Returning to the global aspect of the problem, it would be safe to assume that mega-regional trade agreements, like the TPP and the TTIP, will significantly surpass the previous regional/preferential trade agreements in terms of their share in world trade. According to general estimates, the TPP will account for about 30 percent of world trade, and the TTIP, if successful, will account for 40 percent or more. Both associations will cover at least 65 percent of the global exchange of goods and services. This factor may have serious consequences for the existing international trade rules, which are now mainly set by the WTO. The TPP and the TTIP will set their own rules and norms in trade. Considering the volume of trade exchanges, to which these rules will apply, they will inevitably come into conflict with the WTO norms and rules. Also, TPP and TTIP rules will be introduced in regions not covered by multilateral trade regulations. In addition, mega-regional trade rules will be more liberal, but on the other hand, they will be more stringent and competitive than the WTO ones. Many countries have already expressed their concern over that.

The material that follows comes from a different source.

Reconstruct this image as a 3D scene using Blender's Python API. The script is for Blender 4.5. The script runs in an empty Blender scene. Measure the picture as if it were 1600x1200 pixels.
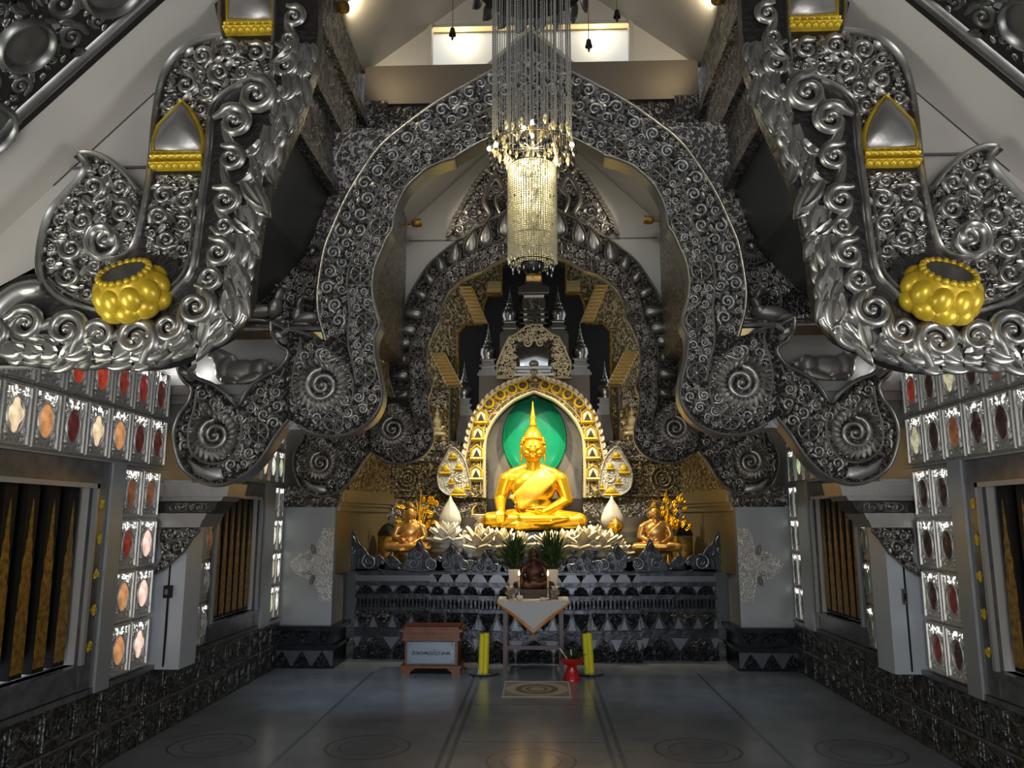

The next few years may bring intensive discussions on the rules of the WTO and mega-regional trade agreements and their comparison. However, this does not mean undermining the WTO, as some believe—there are no serious players in the world that would have such plans. The problem’s solution lies in gradual harmonization of the multilateral (WTO) format, on the one hand, and regional/preferential and mega-regional formats (TPP and TTIP), on the other. No one can say how long this process will take and whether it will be painless. But it would be safe to say that the TPP and, possibly in the near future, the TTIP are objective realities of today’s global economy and trade, which cannot be ignored. Therefore, we should look for ways to cooperate with them in order not to miss the train of history again.